Avatar Body Collision presents

s w i m

an exercise in remote intimacy

at Mesto Zensk - City of Women
Galerija Kapelica, Ljubljana, Slovenia
14 October 2003

photography by Nada Zgank


Helen's attendance at Mesto Zensk was assisted by a grant from Creative New Zealand.

swim - Mesto Zensk; photographer Nada Zgank

"swim" is a live performance by four players for an off-line audience. One person appears on stage in the venue with the proximal audience, while the other three perform remotely, using the internet and chat technologies to appear on a screen. Everything takes place in real time, nothing has been pre-recorded.

"I'm going to a party. For a moment, it crossed my mind that I had to pick you up. But I can't."

The performance begins with the "Laptop Dance", after which the onstage performer (Helen Varley Jamieson) connects to the internet and finds her remote collaborators in chat rooms in cyberspace.

swim - Mesto Zensk; photographer Nada Zgank

From her London home, Karla Ptacek appears as online academic Professor H. Ero and delivers a lecture about a groundbreaking cyberformance, as Helen performs it on stage.

"During the performance, the artist will approach a web cam and slowly unbutton and remove the leather coat to reveal the petticoat. She may or may not wear a wig - this will be a spur of the moment decision and will represent the spontaneity of the cyber-relationship. The protective, prophylactic presence of the leather coat juxtaposed with the intimate vulnerability of the petticoat symbolises the dichotomy of public and private in cyberspace, the simultaneous safety of distance and danger of exposure of the heart on(the)line. That the artist is naked underneath the petticoat symbolises absolutely nothing but is purely to enhance the erotic effect for the voyeur."

The other two remote performers (Leena Saarinen in Finland and Vicki Smith in Aotearoa) contribute word images that underline the theme of the lecture.

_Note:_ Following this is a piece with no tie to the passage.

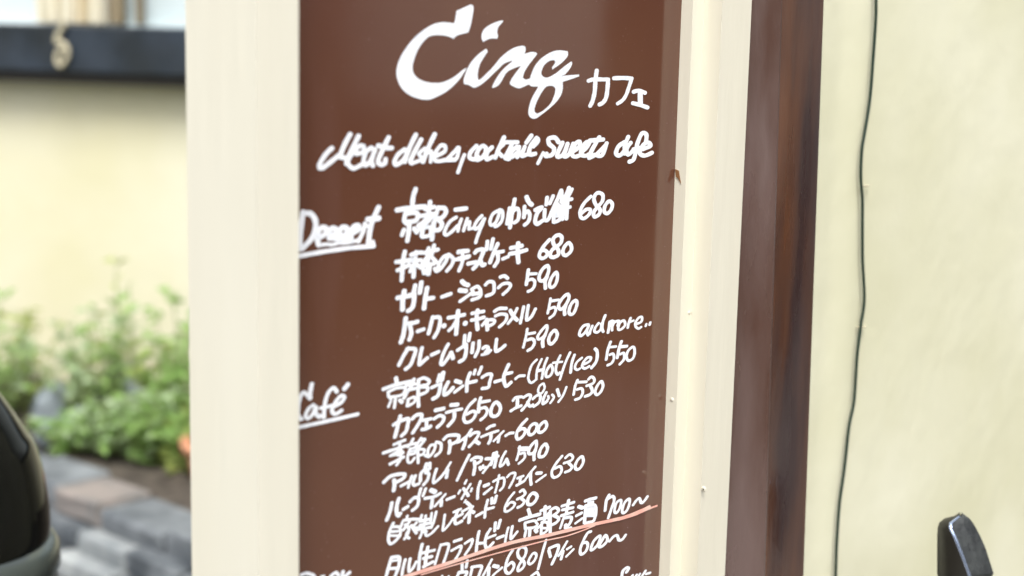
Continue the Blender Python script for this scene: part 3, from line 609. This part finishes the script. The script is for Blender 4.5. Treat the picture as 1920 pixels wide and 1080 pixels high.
TITLE = ['1773,4576 1780,4574 1791,4572 1801,4565 1806,4553 1805,4530 1799,4499 1792,4467 1785,4440 1779,4417 1772,4397 1765,4381 1758,4367 1755,4359 1754,4356 1750,4354 1739,4351 1717,4346 1686,4341 1655,4336 1630,4330 1612,4323 1599,4314 1589,4306 1582,4301 1575,4304 1566,4308 1554,4312 1541,4316 1525,4320 1507,4323 1487,4326 1464,4328 1437,4329 1407,4330 1377,4329 1351,4327 1332,4323 1315,4319 1300,4312 1284,4302 1264,4288 1243,4271 1223,4252 1205,4231 1189,4208 1174,4183 1161,4157 1151,4135 1144,4117 1140,4101 1138,4087 1138,4074 1139,4060 1143,4048 1149,4036 1157,4025 1167,4015 1179,4006 1193,3997 1209,3989 1228,3982 1249,3975 1272,3969 1296,3964 1323,3960 1352,3957 1382,3956 1409,3955 1432,3956 1454,3959 1475,3962 1497,3967 1522,3974 1547,3982 1573,3991 1599,4002 1626,4016 1654,4031 1680,4047 1701,4058 1717,4064 1728,4067 1736,4068 1742,4068 1736,4061 1726,4051 1715,4038 1702,4025 1689,4011 1675,3996 1658,3979 1638,3963 1613,3945 1585,3925 1554,3907 1524,3890 1495,3877 1466,3866 1438,3856 1411,3848 1388,3840 1366,3834 1346,3829 1324,3825 1300,3825 1275,3826 1250,3828 1224,3832 1197,3838 1168,3845 1139,3853 1113,3863 1089,3874 1066,3888 1046,3902 1027,3917 1012,3934 998,3952 987,3970 978,3988 972,4005 968,4022 967,4040 968,4058 971,4076 976,4096 984,4115 994,4136 1007,4157 1022,4178 1039,4200 1059,4223 1083,4247 1110,4272 1139,4297 1167,4319 1194,4337 1222,4353 1249,4368 1276,4381 1301,4393 1326,4403 1350,4412 1375,4419 1399,4424 1424,4428 1449,4430 1475,4432 1504,4431 1537,4429 1566,4426 1587,4424 1589,4429 1592,4435 1595,4444 1599,4455 1602,4471 1606,4491 1610,4510 1612,4522 1645,4533 1692,4549 1740,4565', '2149,4455 2151,4454 2155,4451 2156,4448 2154,4442 2144,4434 2130,4424 2115,4413 2103,4402 2096,4392 2092,4381 2089,4371 2088,4361 2089,4352 2093,4344 2097,4336 2099,4329 2098,4321 2095,4314 2092,4308 2090,4304 2078,4305 2061,4306 2042,4307 2025,4307 2011,4305 1997,4303 1984,4299 1972,4296 1959,4292 1945,4287 1934,4282 1925,4279 1922,4283 1917,4288 1912,4294 1908,4300 1905,4307 1903,4315 1903,4323 1904,4332 1907,4343 1912,4355 1920,4367 1929,4378 1942,4388 1958,4397 1976,4406 1995,4415 2017,4423 2042,4431 2067,4438 2088,4443 2107,4448 2125,4451 2139,4454', '1713,3941 1711,3947 1708,3955 1706,3965 1707,3978 1712,3994 1720,4012 1730,4032 1740,4050 1751,4068 1763,4085 1776,4102 1791,4118 1809,4134 1828,4149 1849,4164 1869,4177 1888,4189 1908,4199 1926,4208 1941,4215 1951,4220 1958,4221 1963,4222 1967,4223 1970,4218 1974,4211 1978,4204 1981,4200 1973,4192 1961,4181 1948,4167 1936,4154 1924,4140 1912,4125 1900,4110 1891,4095 1883,4079 1877,4062 1873,4046 1870,4031 1868,4017 1868,4005 1869,3994 1871,3985 1874,3979 1879,3975 1884,3973 1887,3971 1896,3976 1907,3982 1922,3991 1940,4002 1963,4018 1990,4036 2019,4056 2045,4075 2069,4095 2092,4115 2114,4135 2138,4153 2165,4170 2193,4187 2220,4201 2246,4213 2269,4223 2289,4230 2309,4235 2328,4239 2347,4243 2366,4246 2383,4248 2398,4249 2410,4248 2420,4245 2428,4242 2433,4240 2435,4235 2437,4228 2438,4221 2438,4213 2436,4205 2432,4195 2428,4186 2425,4180 2439,4184 2458,4188 2479,4193 2498,4196 2516,4197 2534,4197 2550,4196 2562,4194 2571,4191 2577,4187 2581,4183 2584,4180 2578,4174 2568,4165 2556,4154 2543,4142 2527,4128 2509,4113 2490,4097 2474,4081 2460,4066 2447,4052 2436,4038 2427,4025 2421,4012 2417,4000 2415,3990 2414,3982 2420,3979 2429,3975 2439,3970 2450,3968 2463,3968 2479,3971 2493,3974 2503,3977 2504,3981 2505,3986 2507,3994 2512,4005 2521,4021 2531,4040 2544,4061 2559,4080 2577,4098 2597,4115 2619,4132 2643,4147 2670,4160 2699,4173 2729,4185 2757,4194 2784,4201 2810,4206 2835,4209 2859,4211 2884,4211 2908,4209 2931,4207 2948,4205 2960,4204 2967,4204 2972,4204 2975,4203 2978,4197 2981,4187 2983,4176 2980,4165 2970,4153 2956,4140 2939,4128 2922,4116 2905,4106 2887,4096 2868,4087 2850,4078 2831,4069 2812,4061 2794,4053 2782,4048 2781,4051 2780,4056 2779,4062 2781,4069 2789,4078 2800,4088 2810,4099 2816,4107 2816,4114 2812,4119 2807,4124 2804,4127 2794,4127 2779,4126 2762,4125 2746,4122 2729,4116 2712,4108 2696,4099 2681,4089 2670,4078 2660,4065 2653,4053 2647,4042 2644,4032 2642,4023 2643,4015 2646,4008 2651,4001 2658,3995 2667,3990 2678,3986 2690,3983 2703,3981 2718,3980 2736,3983 2758,3989 2783,3998 2810,4008 2838,4020 2867,4035 2897,4052 2927,4068 2954,4082 2977,4093 2998,4103 3015,4110 3027,4116 3030,4113 3035,4108 3039,4103 3040,4096 3037,4088 3032,4079 3024,4068 3015,4057 3002,4045 2988,4032 2972,4020 2957,4009 2941,4002 2924,3996 2909,3992 2898,3989 2906,3990 2917,3991 2933,3993 2957,3995 2997,3997 3049,3999 3100,4001 3135,4003 3136,3999 3137,3994 3138,3989 3139,3986 3116,3981 3085,3974 3050,3966 3019,3960 2991,3954 2963,3949 2939,3945 2922,3942 2923,3928 2925,3907 2925,3885 2921,3864 2914,3846 2904,3829 2892,3813 2876,3797 2858,3781 2838,3766 2815,3751 2790,3736 2763,3720 2733,3704 2703,3689 2676,3676 2652,3664 2629,3653 2609,3644 2590,3638 2573,3635 2558,3636 2545,3638 2533,3642 2521,3647 2511,3654 2502,3662 2496,3672 2492,3681 2491,3692 2491,3704 2494,3719 2499,3738 2506,3760 2515,3783 2527,3805 2543,3827 2562,3851 2581,3873 2595,3889 2602,3899 2605,3903 2606,3905 2606,3906 2590,3907 2567,3907 2542,3908 2523,3910 2511,3913 2504,3918 2497,3923 2487,3924 2473,3922 2456,3917 2440,3911 2424,3907 2409,3903 2395,3899 2382,3896 2368,3895 2354,3897 2339,3900 2325,3904 2311,3908 2298,3913 2284,3918 2271,3923 2262,3928 2257,3933 2254,3938 2254,3944 2257,3952 2263,3961 2270,3972 2281,3984 2295,3998 2313,4016 2336,4037 2359,4057 2376,4072 2386,4080 2391,4084 2394,4085 2396,4085 2374,4080 2342,4073 2307,4064 2279,4056 2258,4049 2240,4043 2224,4036 2211,4027 2199,4017 2190,4006 2181,3993 2171,3981 2159,3967 2146,3952 2132,3937 2118,3926 2100,3917 2081,3911 2063,3907 2050,3904 2048,3905 2044,3907 2041,3910 2043,3918 2050,3930 2061,3946 2074,3964 2089,3982 2106,4000 2125,4019 2146,4038 2168,4055 2196,4074 2227,4092 2256,4109 2277,4120 2275,4121 2273,4122 2271,4124 2270,4125 2253,4121 2230,4116 2204,4110 2181,4102 2161,4092 2143,4081 2124,4067 2100,4051 2069,4031 2034,4008 1998,3984 1968,3965 1944,3951 1924,3941 1906,3932 1889,3925 1872,3919 1858,3914 1844,3911 1829,3910 1814,3913 1799,3919 1784,3926 1770,3931 1754,3935 1738,3938 1723,3940|2703,3899 2720,3906 2737,3909 2754,3910 2769,3910 2782,3910 2794,3907 2804,3904 2813,3900 2820,3895 2825,3890 2828,3884 2829,3875 2828,3866 2826,3854 2822,3841 2816,3827 2807,3811 2797,3792 2784,3773 2767,3756 2747,3740 2722,3725 2697,3711 2675,3700 2654,3692 2633,3686 2616,3681 2603,3678 2597,3681 2587,3686 2577,3690 2571,3693 2570,3699 2569,3707 2568,3717 2570,3727 2573,3737 2578,3749 2584,3761 2592,3774 2602,3790 2614,3807 2627,3824 2640,3841 2655,3857 2671,3873 2687,3888']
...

swim - Mesto Zensk; photographer Nada Zgank

In the Palace (graphic/sonic chat application), the avatars tell the story of Hero and Leander, lovers from Greek mythology who must swim across the Dardanelles to be together. The nightly swimming is a metaphor for the journey across cyberspace.

The web cam windows show jpegs of the avatar being operated by each remote performer. On stage, Helen prepares for the next scene by donning a swimming cap and goggles, while on screen the avatars enact the tragic ending of Hero and Leander's love.

swim - Mesto Zensk; photographer Nada Zgank

The four performers begin to swim towards the idea of love, but Helen suffers the same fate as Leander, with a virtual drowning. The remote performers must act quickly to save her. Luckily, they come up with the Maori legend of Hinemoana and Tutanekai, which offers a more optimistic future for aquatic lovers and brings Helen back to life.

With the understanding that people in cyberspace are also be real, that cyber-relationships are between real people, the human faces behind the avatars reappear in their web cam windows.

swim - Mesto Zensk; photographer Nada Zgank

Acknowledging the temporeality and transience of cyberspace, Helen gives sage advice on such relationships:

"Don't measure it. Don't mourn it when it's gone. Don't hold on."

Different technical challenges arise in every performance, and in this performance in Ljubljana, Leena experienced lag (for the first time!), causing her web cam image to freeze instead of displaying a word jpeg.

swim - Mesto Zensk; photographer Nada Zgank

The remote players disconnect, leaving Helen alone onstage. She closes her computer, balances it on her head, and leaves the stage after delivering her final lines - an echo of the lines at the start of the performance:

"We're going to a party. For a moment, it crossed my mind that I had to pick you up. But - you are here."